§ **Prompt**: Copy out each line below exactly as it appears.

___ Provided data ___

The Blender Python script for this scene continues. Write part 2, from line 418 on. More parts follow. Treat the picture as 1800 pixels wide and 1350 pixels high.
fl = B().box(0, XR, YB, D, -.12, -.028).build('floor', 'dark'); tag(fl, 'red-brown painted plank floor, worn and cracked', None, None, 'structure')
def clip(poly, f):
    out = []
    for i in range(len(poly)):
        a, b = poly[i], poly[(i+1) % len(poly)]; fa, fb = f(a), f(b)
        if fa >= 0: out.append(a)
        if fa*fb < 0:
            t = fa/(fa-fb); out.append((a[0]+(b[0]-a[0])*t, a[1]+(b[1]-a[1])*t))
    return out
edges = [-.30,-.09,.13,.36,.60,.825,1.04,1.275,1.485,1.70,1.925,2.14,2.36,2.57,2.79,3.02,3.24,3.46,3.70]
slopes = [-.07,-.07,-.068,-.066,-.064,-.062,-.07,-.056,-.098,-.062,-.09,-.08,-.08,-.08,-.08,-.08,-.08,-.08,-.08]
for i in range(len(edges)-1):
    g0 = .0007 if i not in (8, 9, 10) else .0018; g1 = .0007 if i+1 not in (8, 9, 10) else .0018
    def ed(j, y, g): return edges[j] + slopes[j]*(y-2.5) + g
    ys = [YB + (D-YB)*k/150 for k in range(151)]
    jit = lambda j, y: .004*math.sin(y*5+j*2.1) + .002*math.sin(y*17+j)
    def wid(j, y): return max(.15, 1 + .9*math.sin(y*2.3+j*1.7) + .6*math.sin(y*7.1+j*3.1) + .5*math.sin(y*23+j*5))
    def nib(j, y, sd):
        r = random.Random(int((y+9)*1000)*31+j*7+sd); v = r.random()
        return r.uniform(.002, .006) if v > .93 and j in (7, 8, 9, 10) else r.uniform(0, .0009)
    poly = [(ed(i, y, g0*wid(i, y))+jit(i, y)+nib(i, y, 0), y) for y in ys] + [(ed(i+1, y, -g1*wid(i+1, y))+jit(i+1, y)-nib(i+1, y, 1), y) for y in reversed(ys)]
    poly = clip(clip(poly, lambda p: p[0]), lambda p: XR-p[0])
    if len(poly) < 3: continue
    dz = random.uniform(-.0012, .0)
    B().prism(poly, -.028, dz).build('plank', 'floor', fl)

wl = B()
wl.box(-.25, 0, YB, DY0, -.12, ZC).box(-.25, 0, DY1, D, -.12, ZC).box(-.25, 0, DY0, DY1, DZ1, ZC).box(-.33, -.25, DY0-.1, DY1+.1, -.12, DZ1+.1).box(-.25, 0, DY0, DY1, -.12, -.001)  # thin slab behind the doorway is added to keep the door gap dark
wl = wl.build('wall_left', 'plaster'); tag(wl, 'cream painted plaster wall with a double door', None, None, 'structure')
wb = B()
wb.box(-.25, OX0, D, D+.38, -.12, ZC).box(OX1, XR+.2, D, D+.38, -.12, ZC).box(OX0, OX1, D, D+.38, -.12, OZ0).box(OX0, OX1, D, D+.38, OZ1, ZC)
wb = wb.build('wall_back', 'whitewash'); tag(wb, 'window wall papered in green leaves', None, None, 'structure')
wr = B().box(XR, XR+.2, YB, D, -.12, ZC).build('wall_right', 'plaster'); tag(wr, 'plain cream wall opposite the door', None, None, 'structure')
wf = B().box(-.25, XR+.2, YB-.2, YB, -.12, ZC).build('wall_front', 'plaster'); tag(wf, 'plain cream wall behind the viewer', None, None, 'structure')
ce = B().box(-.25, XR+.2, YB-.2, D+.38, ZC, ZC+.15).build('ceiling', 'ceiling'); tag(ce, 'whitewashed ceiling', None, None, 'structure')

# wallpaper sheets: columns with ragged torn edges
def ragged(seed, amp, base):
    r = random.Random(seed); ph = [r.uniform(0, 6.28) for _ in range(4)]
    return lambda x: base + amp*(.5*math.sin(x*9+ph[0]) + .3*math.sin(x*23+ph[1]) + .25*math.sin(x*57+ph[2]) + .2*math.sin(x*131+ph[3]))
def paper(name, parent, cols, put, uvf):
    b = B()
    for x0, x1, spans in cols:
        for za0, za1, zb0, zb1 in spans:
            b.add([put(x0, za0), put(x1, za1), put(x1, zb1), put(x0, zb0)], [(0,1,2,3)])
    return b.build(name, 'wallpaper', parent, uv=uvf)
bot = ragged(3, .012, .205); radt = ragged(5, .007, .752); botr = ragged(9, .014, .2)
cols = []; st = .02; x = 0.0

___

§ **Final answer**:
The Blender Python script for this scene continues. Write part 2, from line 418 on. More parts follow. Treat the picture as 1800 pixels wide and 1350 pixels high.
fl = B().box(0, XR, YB, D, -.12, -.028).build('floor', 'dark'); tag(fl, 'red-brown painted plank floor, worn and cracked', None, None, 'structure')
def clip(poly, f):
    out = []
    for i in range(len(poly)):
        a, b = poly[i], poly[(i+1) % len(poly)]; fa, fb = f(a), f(b)
        if fa >= 0: out.append(a)
        if fa*fb < 0:
            t = fa/(fa-fb); out.append((a[0]+(b[0]-a[0])*t, a[1]+(b[1]-a[1])*t))
    return out
edges = [-.30,-.09,.13,.36,.60,.825,1.04,1.275,1.485,1.70,1.925,2.14,2.36,2.57,2.79,3.02,3.24,3.46,3.70]
slopes = [-.07,-.07,-.068,-.066,-.064,-.062,-.07,-.056,-.098,-.062,-.09,-.08,-.08,-.08,-.08,-.08,-.08,-.08,-.08]
for i in range(len(edges)-1):
    g0 = .0007 if i not in (8, 9, 10) else .0018; g1 = .0007 if i+1 not in (8, 9, 10) else .0018
    def ed(j, y, g): return edges[j] + slopes[j]*(y-2.5) + g
    ys = [YB + (D-YB)*k/150 for k in range(151)]
    jit = lambda j, y: .004*math.sin(y*5+j*2.1) + .002*math.sin(y*17+j)
    def wid(j, y): return max(.15, 1 + .9*math.sin(y*2.3+j*1.7) + .6*math.sin(y*7.1+j*3.1) + .5*math.sin(y*23+j*5))
    def nib(j, y, sd):
        r = random.Random(int((y+9)*1000)*31+j*7+sd); v = r.random()
        return r.uniform(.002, .006) if v > .93 and j in (7, 8, 9, 10) else r.uniform(0, .0009)
    poly = [(ed(i, y, g0*wid(i, y))+jit(i, y)+nib(i, y, 0), y) for y in ys] + [(ed(i+1, y, -g1*wid(i+1, y))+jit(i+1, y)-nib(i+1, y, 1), y) for y in reversed(ys)]
    poly = clip(clip(poly, lambda p: p[0]), lambda p: XR-p[0])
    if len(poly) < 3: continue
    dz = random.uniform(-.0012, .0)
    B().prism(poly, -.028, dz).build('plank', 'floor', fl)

wl = B()
wl.box(-.25, 0, YB, DY0, -.12, ZC).box(-.25, 0, DY1, D, -.12, ZC).box(-.25, 0, DY0, DY1, DZ1, ZC).box(-.33, -.25, DY0-.1, DY1+.1, -.12, DZ1+.1).box(-.25, 0, DY0, DY1, -.12, -.001)  # thin slab behind the doorway is added to keep the door gap dark
wl = wl.build('wall_left', 'plaster'); tag(wl, 'cream painted plaster wall with a double door', None, None, 'structure')
wb = B()
wb.box(-.25, OX0, D, D+.38, -.12, ZC).box(OX1, XR+.2, D, D+.38, -.12, ZC).box(OX0, OX1, D, D+.38, -.12, OZ0).box(OX0, OX1, D, D+.38, OZ1, ZC)
wb = wb.build('wall_back', 'whitewash'); tag(wb, 'window wall papered in green leaves', None, None, 'structure')
wr = B().box(XR, XR+.2, YB, D, -.12, ZC).build('wall_right', 'plaster'); tag(wr, 'plain cream wall opposite the door', None, None, 'structure')
wf = B().box(-.25, XR+.2, YB-.2, YB, -.12, ZC).build('wall_front', 'plaster'); tag(wf, 'plain cream wall behind the viewer', None, None, 'structure')
ce = B().box(-.25, XR+.2, YB-.2, D+.38, ZC, ZC+.15).build('ceiling', 'ceiling'); tag(ce, 'whitewashed ceiling', None, None, 'structure')

# wallpaper sheets: columns with ragged torn edges
def ragged(seed, amp, base):
    r = random.Random(seed); ph = [r.uniform(0, 6.28) for _ in range(4)]
    return lambda x: base + amp*(.5*math.sin(x*9+ph[0]) + .3*math.sin(x*23+ph[1]) + .25*math.sin(x*57+ph[2]) + .2*math.sin(x*131+ph[3]))
def paper(name, parent, cols, put, uvf):
    b = B()
    for x0, x1, spans in cols:
        for za0, za1, zb0, zb1 in spans:
            b.add([put(x0, za0), put(x1, za1), put(x1, zb1), put(x0, zb0)], [(0,1,2,3)])
    return b.build(name, 'wallpaper', parent, uv=uvf)
bot = ragged(3, .012, .205); radt = ragged(5, .007, .752); botr = ragged(9, .014, .2)
cols = []; st = .02; x = 0.0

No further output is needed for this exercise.